Every day, unscrupulous lenders ask borrowers to sign blank mortgage applications. They ask borrowers to overstate their income and to enhance their work history. They advertise that they can help when no one else can and then pocket hefty fees from grateful borrowers when the loans close. They pull the classic “bait and switch.”

These are the kinds mortgage lenders that give lending a bad name. Unfortunately, many of the bad apples flourish in the inner cities, where they can prey upon would-be first-time buyers who either don’t know they have other choices, or who believe it when told this is their last chance at a piece of the American dream.

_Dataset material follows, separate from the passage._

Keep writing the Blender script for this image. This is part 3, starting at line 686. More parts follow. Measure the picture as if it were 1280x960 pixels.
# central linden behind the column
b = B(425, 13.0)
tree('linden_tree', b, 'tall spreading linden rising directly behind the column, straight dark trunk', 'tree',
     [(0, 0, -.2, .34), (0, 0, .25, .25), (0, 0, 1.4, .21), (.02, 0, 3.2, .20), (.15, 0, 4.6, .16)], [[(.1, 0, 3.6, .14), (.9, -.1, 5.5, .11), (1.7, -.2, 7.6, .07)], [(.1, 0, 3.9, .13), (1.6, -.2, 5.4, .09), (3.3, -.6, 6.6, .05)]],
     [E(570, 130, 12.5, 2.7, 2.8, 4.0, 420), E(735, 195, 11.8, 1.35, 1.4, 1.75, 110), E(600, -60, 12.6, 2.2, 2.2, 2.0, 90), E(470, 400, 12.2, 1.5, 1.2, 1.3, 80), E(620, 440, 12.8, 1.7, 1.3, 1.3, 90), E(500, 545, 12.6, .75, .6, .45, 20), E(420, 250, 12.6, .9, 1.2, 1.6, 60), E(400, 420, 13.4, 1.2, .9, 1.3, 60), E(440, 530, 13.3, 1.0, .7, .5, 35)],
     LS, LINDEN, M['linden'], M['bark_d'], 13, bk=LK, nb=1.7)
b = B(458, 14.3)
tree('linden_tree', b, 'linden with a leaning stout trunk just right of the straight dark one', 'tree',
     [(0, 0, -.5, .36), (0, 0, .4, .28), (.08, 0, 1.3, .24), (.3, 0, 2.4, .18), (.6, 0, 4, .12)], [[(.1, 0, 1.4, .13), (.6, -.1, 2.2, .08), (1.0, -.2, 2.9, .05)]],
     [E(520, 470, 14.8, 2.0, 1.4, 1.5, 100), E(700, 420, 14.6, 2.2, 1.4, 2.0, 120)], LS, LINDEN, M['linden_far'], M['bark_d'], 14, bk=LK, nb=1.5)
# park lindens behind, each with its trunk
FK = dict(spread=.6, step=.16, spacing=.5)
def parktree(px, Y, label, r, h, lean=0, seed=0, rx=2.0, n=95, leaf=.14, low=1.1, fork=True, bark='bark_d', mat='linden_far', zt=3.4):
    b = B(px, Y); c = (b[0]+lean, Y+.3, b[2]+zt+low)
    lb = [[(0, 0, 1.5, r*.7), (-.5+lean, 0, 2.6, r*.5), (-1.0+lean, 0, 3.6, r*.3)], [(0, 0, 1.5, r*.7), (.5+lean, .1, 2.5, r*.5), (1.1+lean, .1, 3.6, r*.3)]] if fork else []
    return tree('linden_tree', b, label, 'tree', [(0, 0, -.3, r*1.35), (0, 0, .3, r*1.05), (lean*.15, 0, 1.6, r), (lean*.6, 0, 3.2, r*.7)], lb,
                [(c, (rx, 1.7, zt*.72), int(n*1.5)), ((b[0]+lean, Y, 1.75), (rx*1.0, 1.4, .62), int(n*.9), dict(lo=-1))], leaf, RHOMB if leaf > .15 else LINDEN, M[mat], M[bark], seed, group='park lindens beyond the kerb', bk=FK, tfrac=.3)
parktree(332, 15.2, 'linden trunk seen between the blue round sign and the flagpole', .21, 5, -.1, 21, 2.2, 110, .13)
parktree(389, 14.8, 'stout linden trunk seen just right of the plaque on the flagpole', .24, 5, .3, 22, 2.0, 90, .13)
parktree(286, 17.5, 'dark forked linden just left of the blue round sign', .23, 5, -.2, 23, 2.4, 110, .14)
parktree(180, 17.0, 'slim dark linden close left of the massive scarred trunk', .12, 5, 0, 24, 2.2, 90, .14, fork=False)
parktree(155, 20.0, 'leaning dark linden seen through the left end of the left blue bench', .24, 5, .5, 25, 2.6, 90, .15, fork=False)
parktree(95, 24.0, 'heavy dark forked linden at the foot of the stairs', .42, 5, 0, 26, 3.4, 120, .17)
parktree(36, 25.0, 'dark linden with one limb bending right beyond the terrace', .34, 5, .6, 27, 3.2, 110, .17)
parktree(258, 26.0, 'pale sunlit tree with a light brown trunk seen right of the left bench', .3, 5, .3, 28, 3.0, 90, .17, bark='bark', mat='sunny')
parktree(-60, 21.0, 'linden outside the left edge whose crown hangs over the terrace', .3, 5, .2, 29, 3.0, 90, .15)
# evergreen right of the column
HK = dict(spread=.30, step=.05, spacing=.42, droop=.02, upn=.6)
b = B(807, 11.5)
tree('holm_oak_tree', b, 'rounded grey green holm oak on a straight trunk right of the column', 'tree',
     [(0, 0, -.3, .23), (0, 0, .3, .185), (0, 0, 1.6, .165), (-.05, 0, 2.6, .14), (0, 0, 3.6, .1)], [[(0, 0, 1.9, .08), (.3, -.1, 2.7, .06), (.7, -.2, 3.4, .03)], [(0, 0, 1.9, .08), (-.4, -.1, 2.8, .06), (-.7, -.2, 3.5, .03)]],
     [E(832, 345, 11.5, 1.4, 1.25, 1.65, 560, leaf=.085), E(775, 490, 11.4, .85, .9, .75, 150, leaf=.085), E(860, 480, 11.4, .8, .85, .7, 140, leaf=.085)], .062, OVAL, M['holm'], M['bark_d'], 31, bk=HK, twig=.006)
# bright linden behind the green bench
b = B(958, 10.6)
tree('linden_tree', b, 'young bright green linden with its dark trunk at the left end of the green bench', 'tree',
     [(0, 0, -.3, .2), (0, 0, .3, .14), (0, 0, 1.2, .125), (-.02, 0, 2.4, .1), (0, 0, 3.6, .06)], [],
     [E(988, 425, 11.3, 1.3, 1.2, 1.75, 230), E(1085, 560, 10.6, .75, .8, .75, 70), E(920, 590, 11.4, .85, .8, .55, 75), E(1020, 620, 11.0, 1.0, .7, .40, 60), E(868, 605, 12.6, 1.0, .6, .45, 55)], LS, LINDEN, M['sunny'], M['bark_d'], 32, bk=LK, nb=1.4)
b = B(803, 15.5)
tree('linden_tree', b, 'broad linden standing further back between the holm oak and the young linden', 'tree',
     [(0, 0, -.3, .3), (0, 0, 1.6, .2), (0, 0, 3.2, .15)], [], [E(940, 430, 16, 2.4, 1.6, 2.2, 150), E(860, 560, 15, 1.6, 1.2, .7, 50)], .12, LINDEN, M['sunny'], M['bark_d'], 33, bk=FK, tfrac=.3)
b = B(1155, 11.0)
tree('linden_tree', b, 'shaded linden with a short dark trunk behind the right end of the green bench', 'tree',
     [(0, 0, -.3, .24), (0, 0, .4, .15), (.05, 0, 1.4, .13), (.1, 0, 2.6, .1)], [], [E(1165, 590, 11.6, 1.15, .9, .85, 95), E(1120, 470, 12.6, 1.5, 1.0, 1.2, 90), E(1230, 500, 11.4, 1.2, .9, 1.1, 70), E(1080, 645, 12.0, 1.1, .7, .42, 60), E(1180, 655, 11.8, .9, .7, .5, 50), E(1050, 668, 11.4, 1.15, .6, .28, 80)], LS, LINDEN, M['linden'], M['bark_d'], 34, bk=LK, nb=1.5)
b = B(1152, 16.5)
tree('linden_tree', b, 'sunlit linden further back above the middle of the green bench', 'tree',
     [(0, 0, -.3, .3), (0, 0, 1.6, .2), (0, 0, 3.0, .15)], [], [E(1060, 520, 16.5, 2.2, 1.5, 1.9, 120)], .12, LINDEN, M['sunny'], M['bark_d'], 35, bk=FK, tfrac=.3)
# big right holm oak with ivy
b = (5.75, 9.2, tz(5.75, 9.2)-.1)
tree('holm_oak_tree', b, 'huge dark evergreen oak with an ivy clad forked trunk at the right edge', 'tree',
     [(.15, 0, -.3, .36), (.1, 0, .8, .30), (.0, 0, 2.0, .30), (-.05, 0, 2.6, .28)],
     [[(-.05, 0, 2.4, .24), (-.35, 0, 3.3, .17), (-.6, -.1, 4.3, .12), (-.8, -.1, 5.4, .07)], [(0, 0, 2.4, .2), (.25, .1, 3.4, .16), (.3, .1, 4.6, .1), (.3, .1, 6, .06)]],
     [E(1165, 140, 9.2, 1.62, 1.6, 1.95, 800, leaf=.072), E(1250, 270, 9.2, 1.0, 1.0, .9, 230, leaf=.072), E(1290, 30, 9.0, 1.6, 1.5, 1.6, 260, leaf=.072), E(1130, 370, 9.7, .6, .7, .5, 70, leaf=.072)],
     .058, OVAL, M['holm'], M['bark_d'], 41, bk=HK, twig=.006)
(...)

That’s not to say shoddy lending practices don’t exist elsewhere. They do. And because a home remains the single largest item you’re ever going to purchase or sell, it makes sense to think through your choice of mortgage and lender as carefully as you will examine the home before you write up an offer.

Consider these mortgage commandments before you sign a loan application:

  1. Know thy lender. It’s not enough to get a recommendation from a friend, or to even use someone simply because they attend the same house of worship. As Annie found out, the mortgage lender in her church didn’t practice what was preached.

Ask around to get a few names, and then talk to people who have actually closed on a home with your prospective lender. Ask them if they had a good or a bad experience. Annie’s sister used this lender, and gave her the phone number. Annie wrongly assumed her sister had had a good experience. She never asked the question.

If you have any questions about whether or not the lender can really fund the loan, get it in writing. That way you can at least fall back to what was committed to on paper.

  1. Thou shalt not sign a blank mortgage application. The only application you should sign is the one that you’ve filled out yourself. Then check it over before putting on your John Hancock. Before you leave the lender’s office, ask for a copy of the filled-in, signed application.

Once you’ve signed a mortgage application, you’re stating that the information is correct. If you’ve knowingly put down false information, you may have committed fraud, which can carry stiff penalties, including a jail term. Uncle Sam takes this stuff seriously.

  1. Don’t believe everything the mortgage broker tells you. If the mortgage broker tells you it’s okay for him or her to lend you $5,000 for 15 minutes to pad your bank account, and then goes with you to the bank, deposits the check, waits for an account statement showing the deposit, and then withdraws the money — you’ve got a bigger problem than an empty bank account.

Other than asking for supporting documentation or making suggestions on how you might improve your credit, the lender shouldn’t have anything to do with your financial life. If something seems abnormal to you, question it. If the answer you’re given seems even stranger, it may be time to find a different lender.

  1. If the going gets tough, consult a higher authority. If your lender offers to put money into your bank account, asks you to sign a blank application, offers to make changes in your credit history for a separate fee, won’t commit in writing to funding your mortgage, or doesn’t give you your good faith estimate within three working days of applying for a loan, put in a call to the agency that regulates mortgage lenders in your state.

By being savvy enough to know when you’re being given the run-around, you’ll avoid being hurt when it really counts — at the closing.